Start Dataset excerpt

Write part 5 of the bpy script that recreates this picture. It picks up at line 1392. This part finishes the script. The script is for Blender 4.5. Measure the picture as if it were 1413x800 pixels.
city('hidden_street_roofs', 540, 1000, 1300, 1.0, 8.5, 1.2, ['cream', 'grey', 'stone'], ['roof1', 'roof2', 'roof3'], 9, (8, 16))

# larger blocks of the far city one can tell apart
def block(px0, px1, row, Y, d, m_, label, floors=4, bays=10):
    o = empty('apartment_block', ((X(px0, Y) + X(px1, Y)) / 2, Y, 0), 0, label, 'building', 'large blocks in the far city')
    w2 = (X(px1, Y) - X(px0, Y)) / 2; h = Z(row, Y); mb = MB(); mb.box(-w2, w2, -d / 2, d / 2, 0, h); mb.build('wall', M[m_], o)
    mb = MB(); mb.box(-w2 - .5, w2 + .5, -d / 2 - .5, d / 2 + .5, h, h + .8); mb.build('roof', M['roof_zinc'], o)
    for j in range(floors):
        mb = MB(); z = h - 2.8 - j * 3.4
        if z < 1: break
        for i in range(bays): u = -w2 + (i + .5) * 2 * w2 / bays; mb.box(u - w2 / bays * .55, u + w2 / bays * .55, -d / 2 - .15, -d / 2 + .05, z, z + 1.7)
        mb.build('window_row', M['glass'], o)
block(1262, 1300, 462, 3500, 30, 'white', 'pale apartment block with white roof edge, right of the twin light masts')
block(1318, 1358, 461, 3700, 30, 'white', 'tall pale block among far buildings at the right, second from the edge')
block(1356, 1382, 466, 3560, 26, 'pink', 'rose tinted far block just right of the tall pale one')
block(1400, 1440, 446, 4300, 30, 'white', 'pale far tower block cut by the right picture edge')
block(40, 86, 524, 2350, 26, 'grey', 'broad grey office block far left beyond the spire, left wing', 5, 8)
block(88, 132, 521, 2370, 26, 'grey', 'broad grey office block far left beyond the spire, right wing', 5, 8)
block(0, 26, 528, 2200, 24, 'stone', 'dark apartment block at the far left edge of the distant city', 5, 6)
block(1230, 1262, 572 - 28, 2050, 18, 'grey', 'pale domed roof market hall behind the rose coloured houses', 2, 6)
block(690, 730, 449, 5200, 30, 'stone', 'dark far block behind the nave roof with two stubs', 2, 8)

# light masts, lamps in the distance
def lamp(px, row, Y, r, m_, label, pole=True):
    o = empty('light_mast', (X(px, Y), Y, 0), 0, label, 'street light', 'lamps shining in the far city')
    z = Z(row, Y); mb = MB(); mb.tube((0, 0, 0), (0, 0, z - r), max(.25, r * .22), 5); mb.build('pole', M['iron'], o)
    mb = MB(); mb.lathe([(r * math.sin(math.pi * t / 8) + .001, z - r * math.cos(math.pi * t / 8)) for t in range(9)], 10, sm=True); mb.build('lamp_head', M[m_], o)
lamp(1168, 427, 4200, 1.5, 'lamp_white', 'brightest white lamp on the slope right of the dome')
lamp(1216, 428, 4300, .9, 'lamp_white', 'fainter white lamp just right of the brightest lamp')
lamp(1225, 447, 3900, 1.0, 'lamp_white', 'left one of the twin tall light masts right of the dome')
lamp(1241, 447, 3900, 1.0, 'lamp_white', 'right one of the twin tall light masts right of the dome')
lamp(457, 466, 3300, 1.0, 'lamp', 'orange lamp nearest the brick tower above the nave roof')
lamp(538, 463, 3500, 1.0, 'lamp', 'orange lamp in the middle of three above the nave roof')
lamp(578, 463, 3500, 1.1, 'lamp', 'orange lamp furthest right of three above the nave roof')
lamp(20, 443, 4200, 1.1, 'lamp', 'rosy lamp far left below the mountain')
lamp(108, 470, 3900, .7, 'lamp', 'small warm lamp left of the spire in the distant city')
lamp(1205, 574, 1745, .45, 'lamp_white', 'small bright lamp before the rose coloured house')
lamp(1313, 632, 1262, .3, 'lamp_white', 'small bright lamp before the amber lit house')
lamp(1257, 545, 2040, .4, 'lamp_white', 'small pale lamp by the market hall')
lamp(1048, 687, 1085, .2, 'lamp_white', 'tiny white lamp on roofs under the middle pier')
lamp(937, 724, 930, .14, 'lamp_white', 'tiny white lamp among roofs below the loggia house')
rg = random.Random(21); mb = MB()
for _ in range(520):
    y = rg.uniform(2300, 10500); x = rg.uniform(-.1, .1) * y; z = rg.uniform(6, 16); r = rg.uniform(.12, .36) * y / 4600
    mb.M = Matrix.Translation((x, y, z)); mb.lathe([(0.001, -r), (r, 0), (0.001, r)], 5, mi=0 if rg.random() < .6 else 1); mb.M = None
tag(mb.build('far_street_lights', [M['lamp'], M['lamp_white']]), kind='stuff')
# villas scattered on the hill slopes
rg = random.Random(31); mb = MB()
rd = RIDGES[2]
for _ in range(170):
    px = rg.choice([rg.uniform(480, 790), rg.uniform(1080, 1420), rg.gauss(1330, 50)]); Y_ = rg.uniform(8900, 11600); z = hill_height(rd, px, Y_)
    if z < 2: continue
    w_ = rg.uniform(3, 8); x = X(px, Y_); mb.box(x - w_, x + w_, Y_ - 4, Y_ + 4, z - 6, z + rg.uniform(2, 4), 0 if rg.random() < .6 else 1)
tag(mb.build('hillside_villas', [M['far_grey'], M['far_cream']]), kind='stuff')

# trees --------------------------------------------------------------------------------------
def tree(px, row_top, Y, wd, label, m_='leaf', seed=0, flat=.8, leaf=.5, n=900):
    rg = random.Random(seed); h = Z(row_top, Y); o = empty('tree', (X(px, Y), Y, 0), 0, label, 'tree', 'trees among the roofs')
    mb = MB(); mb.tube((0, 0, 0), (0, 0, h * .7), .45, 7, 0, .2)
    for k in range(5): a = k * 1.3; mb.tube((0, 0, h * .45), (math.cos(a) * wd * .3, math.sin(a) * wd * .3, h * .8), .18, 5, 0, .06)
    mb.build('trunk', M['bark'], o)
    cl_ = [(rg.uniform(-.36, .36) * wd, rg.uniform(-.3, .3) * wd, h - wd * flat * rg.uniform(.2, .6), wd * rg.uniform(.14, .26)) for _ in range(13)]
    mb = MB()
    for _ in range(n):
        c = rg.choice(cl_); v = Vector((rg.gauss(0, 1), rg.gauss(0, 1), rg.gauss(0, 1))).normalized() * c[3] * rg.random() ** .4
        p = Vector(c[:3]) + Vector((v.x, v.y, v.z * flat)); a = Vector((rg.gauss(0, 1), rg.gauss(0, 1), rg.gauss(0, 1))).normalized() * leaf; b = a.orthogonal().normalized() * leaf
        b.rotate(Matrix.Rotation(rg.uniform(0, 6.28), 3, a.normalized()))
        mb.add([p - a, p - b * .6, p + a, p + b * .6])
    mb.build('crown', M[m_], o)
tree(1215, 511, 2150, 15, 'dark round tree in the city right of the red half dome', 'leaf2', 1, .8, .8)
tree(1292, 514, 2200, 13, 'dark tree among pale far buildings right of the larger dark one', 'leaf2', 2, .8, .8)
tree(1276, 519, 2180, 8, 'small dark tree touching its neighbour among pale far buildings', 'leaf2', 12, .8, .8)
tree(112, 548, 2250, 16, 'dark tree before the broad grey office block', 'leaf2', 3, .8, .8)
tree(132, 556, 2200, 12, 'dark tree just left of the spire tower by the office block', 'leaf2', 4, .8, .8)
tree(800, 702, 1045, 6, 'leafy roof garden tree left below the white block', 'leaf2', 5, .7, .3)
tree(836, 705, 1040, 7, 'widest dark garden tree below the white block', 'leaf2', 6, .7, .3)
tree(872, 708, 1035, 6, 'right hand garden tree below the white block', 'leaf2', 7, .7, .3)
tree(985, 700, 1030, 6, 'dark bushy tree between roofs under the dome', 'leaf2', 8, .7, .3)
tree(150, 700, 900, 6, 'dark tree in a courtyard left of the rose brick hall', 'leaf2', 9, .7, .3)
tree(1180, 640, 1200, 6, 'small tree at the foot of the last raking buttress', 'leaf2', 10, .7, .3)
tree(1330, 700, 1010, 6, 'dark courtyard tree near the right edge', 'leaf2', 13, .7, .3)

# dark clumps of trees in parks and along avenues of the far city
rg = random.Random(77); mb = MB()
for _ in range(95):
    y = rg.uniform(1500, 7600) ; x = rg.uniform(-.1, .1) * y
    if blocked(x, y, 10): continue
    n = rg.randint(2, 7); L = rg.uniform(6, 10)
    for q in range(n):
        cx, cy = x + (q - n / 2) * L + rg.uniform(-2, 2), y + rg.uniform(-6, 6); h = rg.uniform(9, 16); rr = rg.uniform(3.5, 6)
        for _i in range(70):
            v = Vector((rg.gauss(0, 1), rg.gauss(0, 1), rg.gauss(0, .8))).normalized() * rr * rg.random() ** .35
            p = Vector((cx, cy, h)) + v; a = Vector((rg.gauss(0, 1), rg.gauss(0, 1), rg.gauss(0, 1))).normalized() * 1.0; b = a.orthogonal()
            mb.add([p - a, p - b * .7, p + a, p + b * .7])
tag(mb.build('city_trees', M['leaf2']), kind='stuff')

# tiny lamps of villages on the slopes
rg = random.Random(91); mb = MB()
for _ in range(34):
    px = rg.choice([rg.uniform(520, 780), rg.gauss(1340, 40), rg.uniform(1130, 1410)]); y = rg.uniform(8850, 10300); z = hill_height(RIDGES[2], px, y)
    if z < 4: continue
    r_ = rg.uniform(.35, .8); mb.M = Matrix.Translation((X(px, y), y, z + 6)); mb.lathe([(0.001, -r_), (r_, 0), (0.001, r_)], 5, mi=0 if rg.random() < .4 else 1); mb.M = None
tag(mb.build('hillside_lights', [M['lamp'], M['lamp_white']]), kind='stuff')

End Dataset excerpt

What you are asked to do: Set down each line of the material verbatim, from the first line through the line that contains "['roof1', 'roof2', 'roof3'], 9, (8, 16))".

Full response:
Write part 5 of the bpy script that recreates this picture. It picks up at line 1392. This part finishes the script. The script is for Blender 4.5. Measure the picture as if it were 1413x800 pixels.
city('hidden_street_roofs', 540, 1000, 1300, 1.0, 8.5, 1.2, ['cream', 'grey', 'stone'], ['roof1', 'roof2', 'roof3'], 9, (8, 16))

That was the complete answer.